Fruit growers say they’re on a cliff’s edge
The president of the BC Fruit Growers’ Association says government-enforced wage hikes combined with growing challenges related to flooding and drought have brought the Okanagan’s fruit-growing industry “to the tipping point.”
During his speech to kick off the BCFGA’s 130th annual general meeting, taking place at Penticton’s Lakeside Resort, Pinder Dhaliwal talked about the challenges facing the region’s tree-fruit farmers heading into the 2019 growing season.
The biggest across the region is finding enough workers to help grow and harvest tree fruits, and the rising cost of hiring workers as minimum wage and piece rates increase is also worrisome, he said.
An increasing number of fruit growers who rely on the long-established temporary foreign workers program are being subjected to “integrity reviews and audits” by the same government that introduced the program, he said.
The BCFGA is implementing a communications strategy to highlight the issues being faced by fruit farmers, he said.
That strategy, being shared with provincial and federal agricultural ministers, clearly states the frustration and concerns with government policy relating to hiring workers for their farms, he said.
Without numerous governmentsponsored programs that allow foreign workers to come to Canada to grow and harvest fruit, the industry would be facing catastrophic consequences, he said.
“That is why we continue to lead and support the temporary foreign worker program and seasonal agricultural worker program,” said Dhaliwal, noting these programs are largely responsible for keeping the industry alive and successful for over 60 years. “We need to make sure that government actions don’t disrupt the supplied labour that we need to allow us to grow and harvest our crops.”
Recent and pending increases to the province’s minimum wage will have a severe impact on the profitability and viability of many fruitfarm operations, he said.
“Operating costs at family farm operations will continue to increase due to regulatory burdens and government-mandated wage increases,” he said. “Another minimum wage increase is coming into effect on June 1 and will see the minimum wage increase to $13.85 per hour.
“For the farmer, the challenge of remaining economically viable in the quest to continue producing the highest-quality fruit has become even more difficult.”
An increase in the minimum wage for inexperienced workers mean similar increases for veteran workers, which again hits the bottom line for farmers hard, he said.
“We continue to share our concerns with these wage increases,” he said.
Piece rates introduced last April were scheduled to come into effect on Jan. 1. They would see farm workers who harvest fruit by hand have their pay based on the volume of crops they pick rather than an hourly rate.
The minimum wage for pickers paid by piece rate would increase by 11.5 per cent.
The BCFGA and other industry stakeholders are vigorously fighting against these proposed piecerate hikes, he said.
A consultant was hired to prepare a report on these wage hikes, and provincial Agriculture Minister Lana Popham has the consultant’s report on her desk, he said.
“We are at a tipping point whereby the majority of the domestic food supply that is grown in British Columbia is at real risk with these wage increases and the possible change in the piece rate,” Dhaliwal said.

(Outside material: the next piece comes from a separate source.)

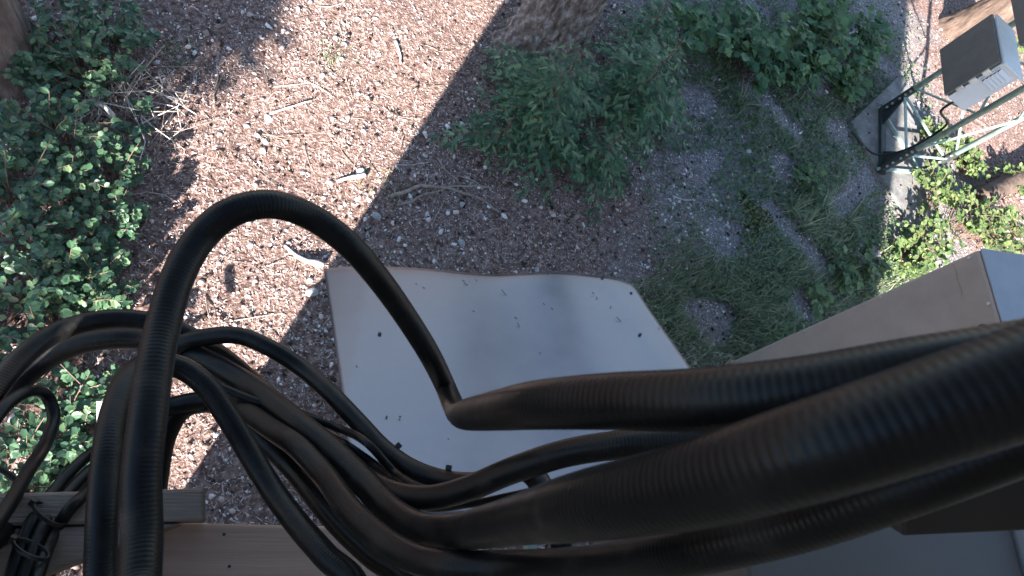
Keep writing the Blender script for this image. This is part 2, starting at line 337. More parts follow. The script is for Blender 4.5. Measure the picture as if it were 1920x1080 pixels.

The current piece rates offered by Okanagan fruit farmers allows pickers the opportunity to make wages far above the industry standard, and allowing double-digit percentage increases would be devastating, he said.
“We hope to inform the government about the impact their actions and hope they understand before it’s too late,” he said.
The number of challenges facing the industry continue to grow, but the BCFGA and its membership remains committed to battling these obstacles, he said.
Another challenge is the possible elimination of many pesticides and herbicides used for generations to battle pests, birds and wildlife, he said.
On a more positive note, the provincial government’s multimillion-dollar “replant program” introduced five years ago continues to reap big rewards across the region, said Dhaliwal.
The seven-year program introduced in 2014 has committed funding until 2021, and the BCFGA remains committed to ensure funding continues to allow farmers to replant fruit trees for many years to come, he said.
“The replant programs provides approximately 20 to 25 per cent, or roughly $30,000 needed to replant an acre of land,” he said.
The BCFGA is pushing for a “sevenor eight-year renewal of the replant program” and is confident the provincial government will want to continue sponsoring this successful initiative, he said.
An additional $5-million competitive fund established last year to go toward research, infrastructure upgrades and strategic marketing of current and future products has also been a big success and will hopefully continue, he said.
A total of $3.5 million is directed as research, infrastructure and marketing, with the remaining $1.5 million directed at replanting initiatives, he said.
This investment will help ensure B.C. fruit growers continue to produce some of the best fruit grown anywhere in Canada or the world, he said.
Two consecutive years of extended spring flooding and three years of summer drought also present serious challenges to fruit farmers across the region, he said.
Premier John Horgan and Popham were scheduled to speak this morning. However, those plans have been cancelled due to snowy weather across the province.